NIU researchers study televised
April 24, 1988
Two NIU reseachers discussed on a Chicago television series Sunday the attitudes of junior high and high school students toward math and science and how these attitudes affect job opportunities.
Steve Franklin of the Office of Public Information said the show featured Jon Miller, director of the Public Opinion Laboratory, and Thomas Hoffer, a research associate at the Social Science Research Institute.
The show, which aired at 6:30 a.m. on WBBM Channel 2 Chicago, was entitled “Objective: Jobs,” Franklin said. Bill Lowry, vice president of personnel for Inland Steel, hosted the show, he said.

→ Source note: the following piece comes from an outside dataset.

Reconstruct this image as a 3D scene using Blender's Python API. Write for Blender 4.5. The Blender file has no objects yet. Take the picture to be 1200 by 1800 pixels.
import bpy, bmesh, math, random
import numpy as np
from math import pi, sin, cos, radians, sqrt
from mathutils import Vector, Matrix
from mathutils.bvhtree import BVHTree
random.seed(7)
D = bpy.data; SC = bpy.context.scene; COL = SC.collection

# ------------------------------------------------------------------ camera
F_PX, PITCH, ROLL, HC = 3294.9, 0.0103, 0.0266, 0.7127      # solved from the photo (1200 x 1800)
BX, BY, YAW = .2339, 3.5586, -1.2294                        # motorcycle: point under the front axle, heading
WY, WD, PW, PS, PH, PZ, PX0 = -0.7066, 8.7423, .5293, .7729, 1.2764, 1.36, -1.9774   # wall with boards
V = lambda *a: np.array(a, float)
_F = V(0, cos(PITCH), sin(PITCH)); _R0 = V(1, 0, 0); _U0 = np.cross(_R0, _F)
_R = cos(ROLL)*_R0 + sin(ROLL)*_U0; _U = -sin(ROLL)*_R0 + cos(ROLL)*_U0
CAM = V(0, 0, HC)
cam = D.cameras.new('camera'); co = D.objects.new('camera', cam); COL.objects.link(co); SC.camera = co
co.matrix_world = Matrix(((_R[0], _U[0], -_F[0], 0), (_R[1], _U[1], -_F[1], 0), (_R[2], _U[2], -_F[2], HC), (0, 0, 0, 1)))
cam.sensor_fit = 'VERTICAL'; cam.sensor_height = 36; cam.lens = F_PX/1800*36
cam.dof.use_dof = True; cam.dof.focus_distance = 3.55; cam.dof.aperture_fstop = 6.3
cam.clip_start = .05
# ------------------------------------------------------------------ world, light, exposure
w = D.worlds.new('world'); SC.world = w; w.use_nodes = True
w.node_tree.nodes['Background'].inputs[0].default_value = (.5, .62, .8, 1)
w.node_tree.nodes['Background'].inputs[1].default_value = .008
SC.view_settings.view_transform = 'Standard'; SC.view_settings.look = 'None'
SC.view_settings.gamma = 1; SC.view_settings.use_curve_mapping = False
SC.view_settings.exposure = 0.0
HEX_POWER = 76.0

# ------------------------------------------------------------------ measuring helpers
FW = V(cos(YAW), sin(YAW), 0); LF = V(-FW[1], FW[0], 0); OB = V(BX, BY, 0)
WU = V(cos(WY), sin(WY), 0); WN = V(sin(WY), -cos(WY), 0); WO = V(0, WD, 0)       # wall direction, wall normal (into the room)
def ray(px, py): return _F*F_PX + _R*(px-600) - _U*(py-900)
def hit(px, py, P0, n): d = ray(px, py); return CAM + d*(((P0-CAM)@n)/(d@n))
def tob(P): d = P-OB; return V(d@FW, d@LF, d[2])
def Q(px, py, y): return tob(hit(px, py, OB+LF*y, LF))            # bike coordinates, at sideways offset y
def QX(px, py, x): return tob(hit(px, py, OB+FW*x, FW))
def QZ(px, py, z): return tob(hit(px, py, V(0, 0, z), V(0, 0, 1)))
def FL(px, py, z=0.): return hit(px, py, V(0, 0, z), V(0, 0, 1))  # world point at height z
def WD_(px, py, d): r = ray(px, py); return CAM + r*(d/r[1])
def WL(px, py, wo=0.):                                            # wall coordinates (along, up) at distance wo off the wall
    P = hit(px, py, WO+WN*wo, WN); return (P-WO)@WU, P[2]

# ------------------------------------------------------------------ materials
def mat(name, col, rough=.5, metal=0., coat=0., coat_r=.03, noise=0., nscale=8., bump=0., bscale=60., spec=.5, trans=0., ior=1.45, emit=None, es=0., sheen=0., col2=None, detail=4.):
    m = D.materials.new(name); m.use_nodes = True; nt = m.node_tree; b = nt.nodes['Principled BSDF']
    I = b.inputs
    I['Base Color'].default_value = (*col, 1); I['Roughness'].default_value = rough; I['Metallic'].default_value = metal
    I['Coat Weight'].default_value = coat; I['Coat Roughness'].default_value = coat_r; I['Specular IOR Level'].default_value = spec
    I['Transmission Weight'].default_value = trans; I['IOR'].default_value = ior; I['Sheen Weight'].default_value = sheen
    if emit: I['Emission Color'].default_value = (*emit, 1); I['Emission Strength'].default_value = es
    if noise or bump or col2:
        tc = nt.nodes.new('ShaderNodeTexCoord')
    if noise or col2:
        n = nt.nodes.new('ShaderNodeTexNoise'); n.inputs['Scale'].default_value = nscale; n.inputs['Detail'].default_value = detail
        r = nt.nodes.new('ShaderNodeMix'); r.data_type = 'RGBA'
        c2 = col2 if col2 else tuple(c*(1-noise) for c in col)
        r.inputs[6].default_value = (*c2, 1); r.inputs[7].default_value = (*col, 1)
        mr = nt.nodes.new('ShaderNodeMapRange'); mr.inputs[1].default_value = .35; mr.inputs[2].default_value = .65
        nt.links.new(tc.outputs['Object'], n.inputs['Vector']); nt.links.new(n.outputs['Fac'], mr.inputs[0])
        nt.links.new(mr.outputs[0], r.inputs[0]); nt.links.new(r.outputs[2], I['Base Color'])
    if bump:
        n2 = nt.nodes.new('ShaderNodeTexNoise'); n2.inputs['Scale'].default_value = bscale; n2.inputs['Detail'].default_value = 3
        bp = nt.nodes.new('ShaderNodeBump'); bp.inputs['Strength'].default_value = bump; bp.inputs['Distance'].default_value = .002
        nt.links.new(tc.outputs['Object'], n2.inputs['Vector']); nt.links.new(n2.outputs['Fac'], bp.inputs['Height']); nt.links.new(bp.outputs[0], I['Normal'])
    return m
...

Franklin said he sent a press release to the program’s producer, Suzanne Farrar, about the researchers’ work. Farrar found the subject interesting and set up a taping, Franklin said.
Miller said he is conducting a “five-year study of junior high and high school students’ attitudes toward math and science. Their attitudes will be measured through achievement scores, interviewing parents and surveying teachers.”
The study will follow a national random sample of 6,500 students from 60 high schools and 60 junior high schools in 40 states, Hoffer said. This group is being studied because this is the age students decide if they would like to pursue math and science as a career, he said.
A question Miller hopes to answer with his study is why “girls who do well in math and science at the seventh- and eighth- grade level do not pursue or are not encouraged to pursue these subjects in high school.”
Research so far seems to indicate students whose parents liked, understood or held jobs in these areas encouraged their children to pursue them also, he said.
Miller said he has found most people think these subjects are for brighter rather than average students. However, he said he believes students should know something about these subjects even if they have no intention of going into a math or science career.
Hoffer said, “There is a lot of concern about science and math in the United States right now relating to economics and competitiveness.” U.S. students score lower on tests in these areas than their Japanese and European counterparts, he said.
“Students outside of high school college preparatory sequences take easier classes, usually not math and science,” Hoffer said. These subjects should be emphasized but should not detract from the importance of English and the social sciences, he said.
“We want to know why a small percentage of students are taking classes in these areas,” Hoffer said.